The Silicon Raj

The well-meaning 21st century colonialist may come in a T-shirt and a hoodie instead of khakis and a pith helmet.
A billboard in Mumbai, India, promotes Facebook's Free Basics initiative.
A billboard in Mumbai, India, promotes Facebook's Free Basics initiative.

A COUPLE years ago, when net neutrality (the principle that internet service providers must treat all websites equally) was threatened by the U.S. Federal Communications Commission (FCC), Facebook stood firmly in its defense. Google, Netflix, Amazon, Twitter, and other high-tech giants took the same stand. Companies that make their money providing content or mining data from web users need net neutrality in order to function.

This February, India’s equivalent of the FCC, their Telecom Regulatory Authority, had to decide an important net neutrality test case there. A huge, U.S.-based multinational came into the Indian market offering an internet connection that limited users to the parent company’s own site and a severely limited menu of other pre-selected sites. This company spent millions on an advertising campaign against the principle of net neutrality in India. But finally Indian regulators stood firm and net neutrality was upheld.

The strange twist here is this: The U.S.-based Goliath fighting net neutrality in India was Facebook.

An obvious conclusion here would be that Facebook thinks net neutrality is only good for rich countries. Indians must be too poor, too ill-educated, maybe even too brown to handle the freedom and responsibility that comes with an open internet. That impression was confirmed when a member of Facebook’s board of directors, venture capitalist Marc Andreessen, went on Twitter to proclaim: “Anti-colonialism has been economically catastrophic for the Indian people for decades. Why stop now?”
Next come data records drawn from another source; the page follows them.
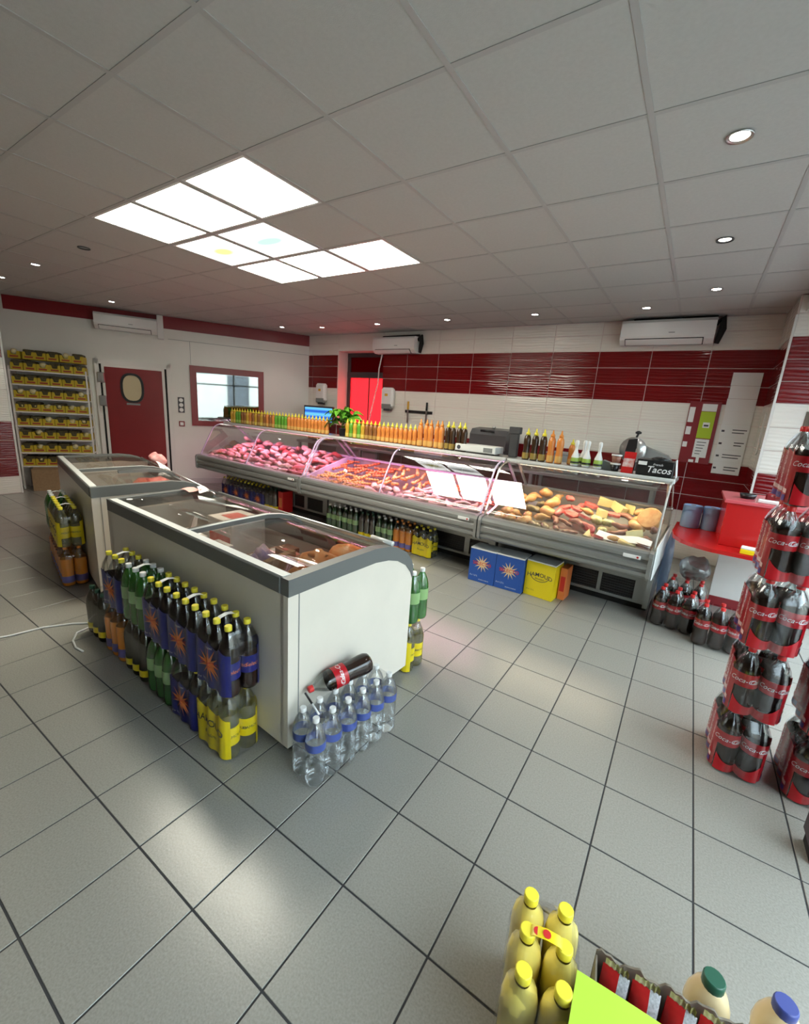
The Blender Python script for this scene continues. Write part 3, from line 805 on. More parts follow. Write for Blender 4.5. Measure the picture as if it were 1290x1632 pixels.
# big yellow cheese wheels and printed sheet at the right front
o = tag(MB().lathe([(.085, -.03), (.095, -.02), (.095, .02), (.085, .03)], 22).build('mortadella_round', M['roast'], None, CW(.12, .50, .82), (R(58), 0, R(-20))), 'big golden round leaning at the right end of the warm lit case', 'cold cut')
o = tag(MB().grid(lambda s, t: (-.40*s, .02*math.sin(s*3)+.12*t, .012*math.sin(s*7)+.03*t), 8, 2).build('price_sheet', M['paper'], None, CW(.05, .13, .665), (0, 0, C_RZ)), 'white printed sheet lying at the front of the warm lit case', 'paper')
# ------------------------------------------------------------------ chest freezers
M_('rim', pbr('grey_freezer_rim', (.13, .135, .13), .4))
M_('liner', pbr('freezer_liner', (.62, .61, .58), .4))
FZ_TOP = [(0, .875), (.30, .884), (.54, .888), (.64, .876), (.72, .853), (.80, .808), (.85, .752), (.87, .71)]
def freezer(label, loc, rz, L, div):
    t = thing('chest_freezer', label, 'freezer', loc, rz, 'chest freezers')
    Wd = .87
    low = [(y, z-.075) for y, z in FZ_TOP]
    MB().box(0.03, L-.03, 0, .06, .07, .80).build('side_panel', M['offwhite'], t)
    MB().box(0.03, L-.03, Wd-.06, Wd, .07, .64).build('side_panel', M['offwhite'], t)
    body = [(.0, .07), (Wd, .07), (Wd, .635)] + low[::-1][1:]
    MB().prism(body, 0, .05, 'x').build('end_panel', M['offwhite'], t)
    MB().prism(body, L-.05, L, 'x').build('end_panel', M['offwhite'], t)
    MB().box(L, L+.003, .055, .058, .075, .80).build('panel_seam', M['greyplastic'], t)
    MB().box(.05, L-.05, .06, Wd-.06, .07, .34).build('inner_floor', M['liner'], t)
    MB().box(.05, L-.05, .06, .068, .16, .80).box(.05, L-.05, Wd-.068, Wd-.06, .16, .66).box(.05, .058, .068, Wd-.068, .16, .80).box(L-.058, L-.05, .068, Wd-.068, .16, .80).build('inner_liner', M['liner'], t)
    rimp = FZ_TOP + low[::-1]
    for a, c in ((0, .05), (L-.05, L+.004)):
        MB().prism(rimp, a, c, 'x').build('end_rim', M['rim'], t)
    MB().box(.05, L-.05, -.004, .05, .80, .875, bev=.004).build('rim_rail', M['rim'], t)
    MB().box(.04, L-.04, .004, .046, .874, .879).build('rail_cap', M['edge'], t)
    MB().prism([(Wd+.003, .64), (Wd+.003, .71), (.85, .752), (.80, .77), (.80, .70), (Wd-.06, .64)], .05, L-.05, 'x').build('rim_rail', M['rim'], t)
    for y, z in ((.745, .842), (.795, .812)):
        MB().tube([(.06, y, z), (L-.06, y, z)], .009, 6).build('lid_track', M['alu'], t)
    lid = [(y+.0, z-.012) for y, z in FZ_TOP[:-1]]; lid[0] = (.05, .864)
    MB().strip(lid, .055, div-.03, -.005, 'x').build('glass_lid', M['tintglass'], t)
    lid2 = [(y, z-.022) for y, z in lid]
    MB().strip(lid2, div+.02, L-.055, -.005, 'x').build('glass_lid', M['tintglass'], t)
    MB().strip([(y, z+.006) for y, z in lid], div-.035, div+.005, -.026, 'x').build('lid_frame', M['rim'], t)
    MB().strip([(y, z+.009) for y, z in lid[:6]], div-.012, div+.008, -.003, 'x').build('frame_edge', M['edge'], t)
    for x in (.08, L-.08):
        for y in (.07, Wd-.07):
            MB().lathe([(.03, 0), (.03, .07)], 12).build('foot', M['black'], t, (x, y, 0))
    return t
F1 = ((-3.12, 1.211, 0), R(-3.4), 1.872)
F2 = ((-5.357, 1.672, 0), R(-12.3), 1.873)
fz1 = freezer('white chest freezer with grey rim, nearest, bottles packed along its side', F1[0], F1[1], F1[2], .97)
fz2 = freezer('white chest freezer with grey rim, farther, standing before the red door', F2[0], F2[1], F2[2], .95)
MB().strip([(y+.0, z+.004) for y, z in FZ_TOP[1:6]], 1.18, 1.22, -.024, 'x').build('lid_frame', M['rim'], fz2)
MB().lathe([(.012, 0), (.02, .004), (.016, .008)], 10).build('lid_stop', M['edge'], fz1, (1.80, .70, .868))
MB().tube([(1.70, .70, .876), (1.85, .70, .872)], .014, 8).build('lid_handle', M['edge'], fz1)
MB().lathe([(.018, 0), (.018, .004)], 12).build('lid_stop', M['whiteplastic'], fz1, (.10, .10, .874))
def inF(F, x, y, z):
    c, s_ = math.cos(F[1]), math.sin(F[1])
    return (F[0][0]+c*x-s_*y, F[0][1]+s_*x+c*y, z)
M_('blueprint', pbr('blue_red_printed_bag', (.06, .08, .35), .35, noise=.5, nscale=18, speck=(.65, .45, .45)))
M_('orangebag', pbr('orange_breaded_bag', (.92, .33, .07), .3, noise=.3, nscale=14, speck=(.95, .62, .32), bump=.5, bscale=18))
M_('brownprint', pbr('brown_printed_carton', (.22, .10, .05), .6, noise=.3, nscale=15))
def carton(label, F, x, y, z, sx, sy, sz, mats, rz=0.0, cat='box', tilt=(0, 0)):
    t = thing('carton', label, cat, inF(F, x, y, z), F[1]+rz)
    t.rotation_euler = (tilt[0], tilt[1], F[1]+rz)
    MB().box(-sx/2, sx/2, -sy/2, sy/2, 0, sz, bev=.003).build('box_body', mats[0], t)
    MB().box(-sx/2+.02, sx/2-.02, -sy/2-.001, -sy/2, sz*.25, sz*.75).box(-sx*.3, sx*.3, -sy*.25, sy*.25, sz, sz+.001).build('printed_label', mats[1], t)
    return t
carton('pale frozen food carton in the far half of the nearest freezer', F1, .50, .62, .34, .30, .26, .42, (M['paper'], M['redslice']))
carton('small green and white carton in the far half of the nearest freezer', F1, .62, .20, .34, .24, .16, .40, (M['paper'], M['olive']))
carton('dark brown frozen carton behind the freezer divider', F1, 1.08, .46, .34, .12, .40, .34, (M['brownprint'], M['paper']))
carton('pale carton with red print beside the freezer divider', F1, 1.08, .14, .34, .15, .12, .46, (M['paper'], M['brownprint']))
carton('upright brown cardboard flap box in the near half of the freezer', F1, 1.42, .30, .34, .04, .22, .45, (M['card'], M['card']), .25)
carton('long reddish brown carton leaning in the near freezer half', F1, 1.25, .50, .34, .24, .06, .38, (M['brownprint'], M['beef']), -.1)
def bagmesh(seed, rx, ry, rz): return MB().blob(rx, ry, rz, 14, 8, .16, seed)
for k, (x, y, z, rx, ry, rz_, lb) in enumerate([(1.20, .34, .60, .10, .10, .17, 'blue and red printed frozen bag in the near freezer half'), (1.31, .20, .60, .06, .09, .18, 'smaller blue and red frozen bag beside the brown flap')]):
    tag(bagmesh(k+3, rx, ry, rz_).build('frozen_bag', M['blueprint'], None, inF(F1, x, y, z), (0, 0, k)), lb, 'food bag')
for k, (x, y, z, rx, ry, rz_, lb) in enumerate([(1.56, .44, .60, .12, .10, .225, 'orange breaded food bag with twisted tip in the near freezer half'), (1.58, .655, .595, .15, .10, .22, 'long orange breaded food bag by the freezer end'), (1.66, .20, .62, .06, .06, .20, 'small orange and white tub in the freezer corner')]):
    ob = MB().grid(lambda s, t, rx=rx, ry=ry, rz_=rz_, k=k: ((lambda a, q, j: (rx*j*q*math.cos(a), ry*j*q*math.sin(a), rz_*(-1+2*t)))(2*PI*s, (1-abs(2*t-1)**5)**.5 if 0 < t < 1 else .02, 1+.12*math.sin(2*PI*s*3+k+5*t)+.07*math.sin(2*PI*s*7+9*t))), 20, 12)
    tb = tag(ob.build('breaded_bag', M['orangebag'], None, inF(F1, x, y, z), (0, 0, F1[1])), lb, 'food bag')
    if k == 0: MB().lathe([(.06, 0), (.03, .012), (.022, .025)], 10).build('bag_tip', M['orangebag'], tb, (0, 0, .20))
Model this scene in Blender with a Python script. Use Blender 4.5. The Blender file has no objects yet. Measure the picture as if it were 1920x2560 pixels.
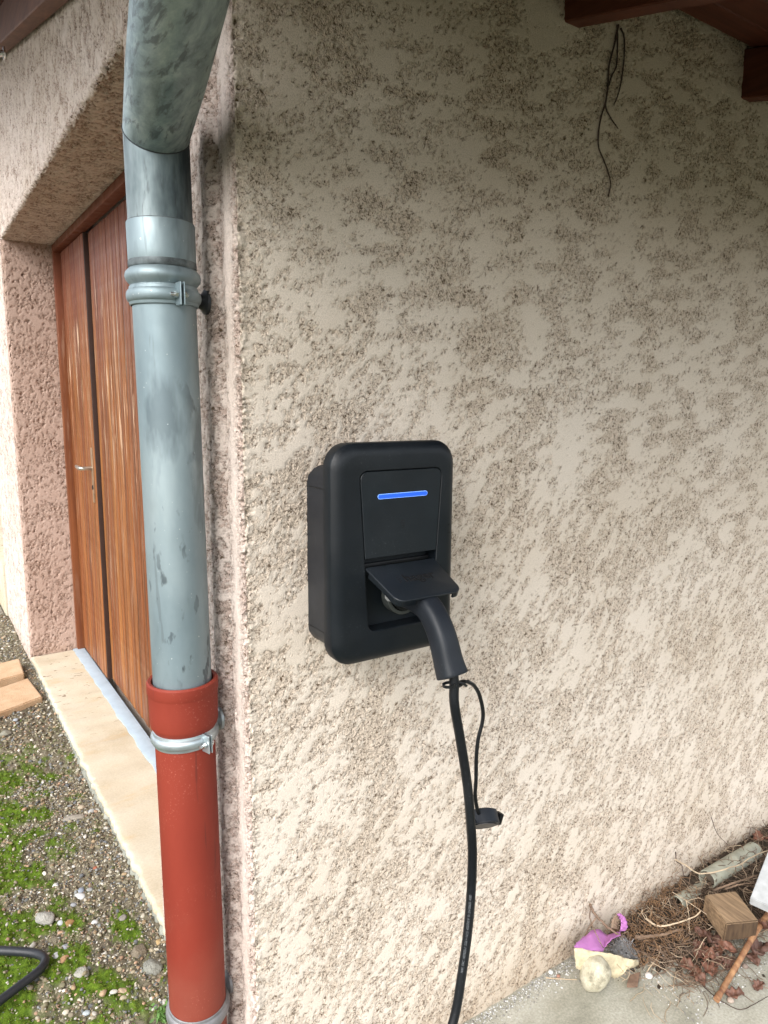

That left the pretty clear implication that the Indians had been better off under British rule. Facebook founder Mark Zuckerberg stepped in to apologize, and his apology was undoubtedly sincere. But here’s an even stranger twist to this story. The product that the Indian regulators rejected was actually a well-intentioned attempt by Facebook to begin bringing the internet, or part of it anyhow, to some of the poorest people on earth.

The product is called Free Basics, and it is being offered in 37 low-income countries in Asia, Africa, and Latin America. It allows people who own a smartphone to connect to Facebook and a limited menu of information and education sites without accruing any data charges on their phone bills. True, it makes Facebook the portal to the web for the world’s huddled masses instead of, say, Google. After all, Zuckerberg really does believe that what’s good for Facebook is good for humanity. But Free Basics also reflects Zuckerberg’s view that the main thing holding the global poor back from the internet is data charges.

In a paper titled “Is Connectivity a Human Right?” Zuckerberg supports this point with the sole example of a U.S. iPhone user who may pay $500 for a phone but then $2,000 in data charges. However, according to Indian-American tech entrepreneur Vivek Wadhwa, writing at TechCrunch, “What Zuckerberg and his U.S. team didn’t understand was that in India ... 100MB of data—which is more than a Free Basics user will consume in a month—costs much less than a dollar.”

Smart phones and tablets are also much cheaper in India than here, but that cost is still the average Indian’s biggest obstacle to connectivity. And, as Wadhwa put it, “When the poor save up to buy these [devices], they want to be able to surf the web as Western users do ... they don’t want to be limited to visiting the health and education sites that Facebook directs them to.”

So what’s the bottom line here? How about this: The well-meaning 21st century colonialist may come in a T-shirt and a hoodie instead of khakis and a pith helmet, and he may preach global connectivity instead of Christian civilization. But he still can’t imagine his way into the lives of the poor majority, or begin to comprehend why they might see him as an exploiter instead of a savior.